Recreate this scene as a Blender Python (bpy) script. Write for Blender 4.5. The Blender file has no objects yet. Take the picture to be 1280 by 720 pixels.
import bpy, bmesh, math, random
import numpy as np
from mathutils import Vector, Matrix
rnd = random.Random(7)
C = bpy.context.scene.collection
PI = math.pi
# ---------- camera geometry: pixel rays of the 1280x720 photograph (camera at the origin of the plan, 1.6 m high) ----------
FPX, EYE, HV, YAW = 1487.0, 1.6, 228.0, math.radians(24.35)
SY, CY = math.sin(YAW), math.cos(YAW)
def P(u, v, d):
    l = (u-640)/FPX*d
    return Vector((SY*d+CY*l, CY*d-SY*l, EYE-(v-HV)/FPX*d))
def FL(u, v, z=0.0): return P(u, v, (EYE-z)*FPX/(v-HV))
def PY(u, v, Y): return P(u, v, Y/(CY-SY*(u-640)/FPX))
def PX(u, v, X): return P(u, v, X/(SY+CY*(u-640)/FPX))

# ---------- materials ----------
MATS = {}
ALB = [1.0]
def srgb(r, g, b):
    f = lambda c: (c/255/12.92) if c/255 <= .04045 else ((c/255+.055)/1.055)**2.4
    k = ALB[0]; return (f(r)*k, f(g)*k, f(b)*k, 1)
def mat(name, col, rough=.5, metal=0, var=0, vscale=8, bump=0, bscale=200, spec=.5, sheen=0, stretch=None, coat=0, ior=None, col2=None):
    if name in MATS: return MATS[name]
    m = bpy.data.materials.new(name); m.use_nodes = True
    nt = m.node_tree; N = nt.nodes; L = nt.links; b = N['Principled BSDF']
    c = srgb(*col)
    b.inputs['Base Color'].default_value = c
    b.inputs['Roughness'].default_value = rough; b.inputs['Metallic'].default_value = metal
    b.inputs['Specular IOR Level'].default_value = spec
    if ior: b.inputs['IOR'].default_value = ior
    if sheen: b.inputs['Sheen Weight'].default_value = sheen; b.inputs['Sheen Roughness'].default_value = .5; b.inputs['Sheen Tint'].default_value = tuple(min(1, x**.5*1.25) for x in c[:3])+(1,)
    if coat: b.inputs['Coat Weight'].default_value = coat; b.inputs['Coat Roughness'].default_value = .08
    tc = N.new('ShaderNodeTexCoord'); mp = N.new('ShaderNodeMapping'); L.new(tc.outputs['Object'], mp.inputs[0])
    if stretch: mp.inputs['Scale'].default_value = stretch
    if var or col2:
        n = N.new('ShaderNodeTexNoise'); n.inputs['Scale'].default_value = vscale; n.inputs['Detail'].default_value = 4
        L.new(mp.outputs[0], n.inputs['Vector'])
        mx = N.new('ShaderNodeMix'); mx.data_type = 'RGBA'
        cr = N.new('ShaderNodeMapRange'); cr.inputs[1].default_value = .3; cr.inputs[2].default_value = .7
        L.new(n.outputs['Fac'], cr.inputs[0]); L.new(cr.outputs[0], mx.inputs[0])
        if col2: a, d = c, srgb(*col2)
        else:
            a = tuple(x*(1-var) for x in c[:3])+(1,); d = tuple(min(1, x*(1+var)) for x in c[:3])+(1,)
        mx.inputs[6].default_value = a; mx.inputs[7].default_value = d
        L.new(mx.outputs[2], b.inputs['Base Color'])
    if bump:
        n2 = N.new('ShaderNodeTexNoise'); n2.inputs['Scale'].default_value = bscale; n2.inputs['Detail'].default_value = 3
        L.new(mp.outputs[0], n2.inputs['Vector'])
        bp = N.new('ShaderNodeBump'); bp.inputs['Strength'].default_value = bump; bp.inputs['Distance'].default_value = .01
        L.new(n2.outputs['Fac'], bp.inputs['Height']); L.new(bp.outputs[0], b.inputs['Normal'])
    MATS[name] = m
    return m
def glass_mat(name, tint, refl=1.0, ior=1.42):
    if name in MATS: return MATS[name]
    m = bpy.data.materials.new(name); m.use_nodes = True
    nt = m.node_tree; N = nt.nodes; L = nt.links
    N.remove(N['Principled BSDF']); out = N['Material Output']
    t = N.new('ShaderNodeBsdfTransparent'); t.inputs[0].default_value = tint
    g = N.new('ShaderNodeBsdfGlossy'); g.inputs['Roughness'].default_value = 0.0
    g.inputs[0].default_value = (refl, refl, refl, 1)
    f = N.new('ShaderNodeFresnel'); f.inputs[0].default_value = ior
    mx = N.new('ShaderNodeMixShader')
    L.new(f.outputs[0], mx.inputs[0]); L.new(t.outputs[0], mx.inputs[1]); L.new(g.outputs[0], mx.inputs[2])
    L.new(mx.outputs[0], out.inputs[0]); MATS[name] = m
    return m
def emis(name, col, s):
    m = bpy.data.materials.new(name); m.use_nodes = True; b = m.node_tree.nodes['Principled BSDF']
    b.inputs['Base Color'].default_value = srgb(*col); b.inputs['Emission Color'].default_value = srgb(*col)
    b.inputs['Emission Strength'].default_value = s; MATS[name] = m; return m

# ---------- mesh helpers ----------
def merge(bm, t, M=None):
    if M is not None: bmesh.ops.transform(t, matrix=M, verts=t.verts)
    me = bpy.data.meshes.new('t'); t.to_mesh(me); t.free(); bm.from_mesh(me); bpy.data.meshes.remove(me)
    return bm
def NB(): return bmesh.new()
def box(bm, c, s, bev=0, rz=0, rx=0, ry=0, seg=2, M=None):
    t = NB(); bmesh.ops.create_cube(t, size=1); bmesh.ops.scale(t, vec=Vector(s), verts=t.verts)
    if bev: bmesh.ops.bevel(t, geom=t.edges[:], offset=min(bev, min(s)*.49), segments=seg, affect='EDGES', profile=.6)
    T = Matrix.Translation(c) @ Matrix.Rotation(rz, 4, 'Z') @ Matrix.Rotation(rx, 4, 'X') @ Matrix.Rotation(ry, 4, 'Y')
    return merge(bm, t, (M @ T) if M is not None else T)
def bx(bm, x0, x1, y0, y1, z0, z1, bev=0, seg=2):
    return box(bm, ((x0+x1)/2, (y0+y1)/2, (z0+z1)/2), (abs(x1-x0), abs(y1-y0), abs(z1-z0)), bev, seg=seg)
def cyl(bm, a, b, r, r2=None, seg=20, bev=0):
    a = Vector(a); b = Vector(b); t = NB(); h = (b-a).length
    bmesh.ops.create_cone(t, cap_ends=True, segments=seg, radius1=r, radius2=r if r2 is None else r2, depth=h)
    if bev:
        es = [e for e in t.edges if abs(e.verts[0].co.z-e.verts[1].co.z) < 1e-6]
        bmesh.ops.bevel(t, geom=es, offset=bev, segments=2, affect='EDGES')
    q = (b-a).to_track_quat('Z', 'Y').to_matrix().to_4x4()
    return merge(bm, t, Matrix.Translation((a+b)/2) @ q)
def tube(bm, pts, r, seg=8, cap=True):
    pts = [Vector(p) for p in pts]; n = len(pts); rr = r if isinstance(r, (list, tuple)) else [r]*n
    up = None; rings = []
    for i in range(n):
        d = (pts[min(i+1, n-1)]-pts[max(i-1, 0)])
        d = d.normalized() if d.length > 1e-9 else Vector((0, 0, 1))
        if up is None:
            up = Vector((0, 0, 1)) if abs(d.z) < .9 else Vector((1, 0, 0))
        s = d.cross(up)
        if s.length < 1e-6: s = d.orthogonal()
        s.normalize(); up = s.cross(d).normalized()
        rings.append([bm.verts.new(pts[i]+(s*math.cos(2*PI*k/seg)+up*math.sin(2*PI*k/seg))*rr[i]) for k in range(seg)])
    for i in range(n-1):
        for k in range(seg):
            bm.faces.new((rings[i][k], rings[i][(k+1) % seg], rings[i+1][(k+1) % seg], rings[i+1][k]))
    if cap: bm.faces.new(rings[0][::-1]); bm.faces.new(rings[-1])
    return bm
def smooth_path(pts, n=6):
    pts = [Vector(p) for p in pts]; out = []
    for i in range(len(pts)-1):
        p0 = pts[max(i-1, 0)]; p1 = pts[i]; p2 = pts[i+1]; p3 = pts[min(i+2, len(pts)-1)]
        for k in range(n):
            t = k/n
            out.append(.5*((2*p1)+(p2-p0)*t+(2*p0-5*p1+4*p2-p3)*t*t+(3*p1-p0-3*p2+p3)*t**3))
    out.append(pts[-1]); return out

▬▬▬

[Exercise prompt] Quote exactly the first line of the data and every line after it through the one holding "def PX(u, v, X): return".

[Correct output]
Recreate this scene as a Blender Python (bpy) script. Write for Blender 4.5. The Blender file has no objects yet. Take the picture to be 1280 by 720 pixels.
import bpy, bmesh, math, random
import numpy as np
from mathutils import Vector, Matrix
rnd = random.Random(7)
C = bpy.context.scene.collection
PI = math.pi
# ---------- camera geometry: pixel rays of the 1280x720 photograph (camera at the origin of the plan, 1.6 m high) ----------
FPX, EYE, HV, YAW = 1487.0, 1.6, 228.0, math.radians(24.35)
SY, CY = math.sin(YAW), math.cos(YAW)
def P(u, v, d):
    l = (u-640)/FPX*d
    return Vector((SY*d+CY*l, CY*d-SY*l, EYE-(v-HV)/FPX*d))
def FL(u, v, z=0.0): return P(u, v, (EYE-z)*FPX/(v-HV))
def PY(u, v, Y): return P(u, v, Y/(CY-SY*(u-640)/FPX))
def PX(u, v, X): return P(u, v, X/(SY+CY*(u-640)/FPX))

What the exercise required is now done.